O’Neill conta que colocou o dispositivo no lugar a tempo, pouco antes de Hanssen voltar.
Parece cena de filme de Hollywood, e também é ? a história foi transformada em um thriller de espionagem chamado Quebra de Confiança (2007), estrelado por Ryan Phillippe, Chris Cooper e Laura Linney.
Prisão e condenação
Em fevereiro de 2001, 300 agentes estavam trabalhando no caso, segundo o FBI.
Eles estavam à espera de que Hanssen tentasse fazer outra dead drop e, por fim, ele tentou.
Hanssen foi preso em fevereiro de 2001 em Foxstone Park, na Virgínia, acusado de espionagem. Ele se declarou culpado de 15 acusações e foi condenado à prisão perpétua sem possibilidade de liberdade condicional.

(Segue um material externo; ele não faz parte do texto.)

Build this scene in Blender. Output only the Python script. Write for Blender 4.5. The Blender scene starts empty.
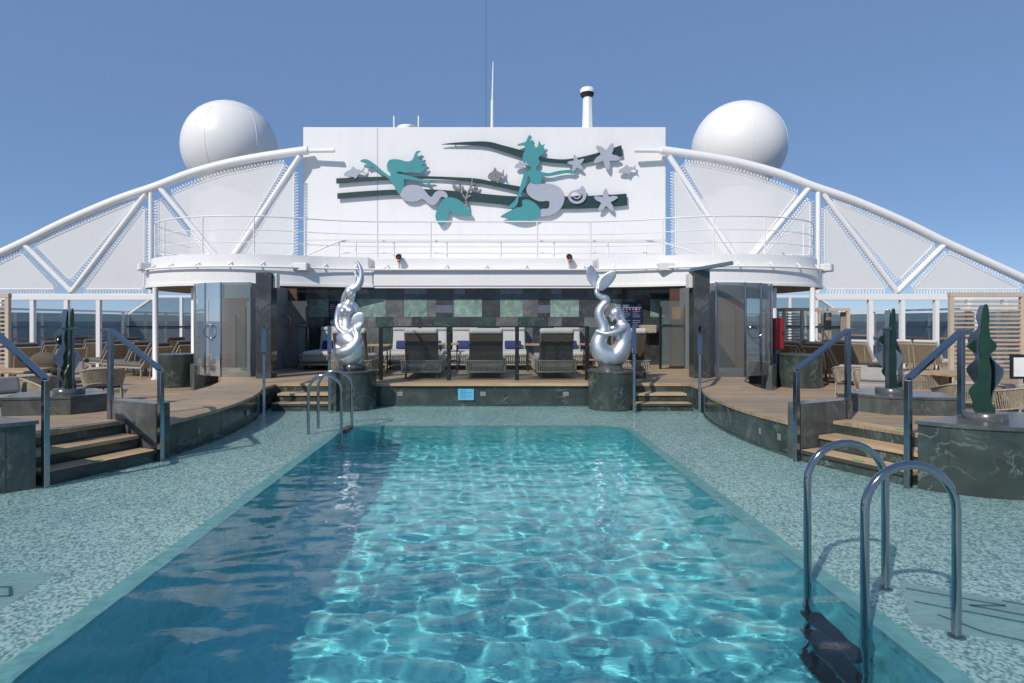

O diretor do FBI na época, Louis Freeh, chamou a traição de Hanssen de “as ações mais traiçoeiras que se possa imaginar ??contra um país governado pelo estado de direito”.
O caso afetou as relações com o rival dos EUA na Guerra Fria, e o presidente George W. Bush expulsou vários diplomatas russos.
Hanssen foi enviado para a prisão em Florence, no Colorado, onde permaneceu por mais de duas décadas até sua morte nesta semana.
O caso histórico mudou a vida de todos os envolvidos.
O’Neill escreveu um livro sobre o caso, Gray Day (Dia cinza, em tradução livre), e agora é um “palestrante/apanhador de espiões”, de acordo com seu site.
Ele tentou durante anos, sem sucesso, entrevistar Hanssen para o livro. Depois de passar semanas enfurnado em um pequeno escritório com Hanssen no início dos anos 2000, não teve acesso a ele. Os agentes penitenciários se recusaram a deixá-lo passar um momento sequer na cela do espião.
Quando soube que Hanssen havia morrido, O’Neill se arrependeu de não ter insistido mais para falar com ele. “Eu teria perguntado a ele: Por que você fez isso?”
Garcia tem sua teoria de por que Hanssen traiu seu país: ego. “Ele sentiu que era deus e seria capaz de controlar os Estados Unidos e a Rússia.”
Ele classifica Hanssen como o espião mais destrutivo da história dos Estados Unidos.
“Pelo dano que ele causou aos EUA e à Rússia, às pessoas que morreram como resultado das informações que ele vazou. Por fazer isso por tanto tempo. Foi espantoso que tenha acontecido do jeito que aconteceu.”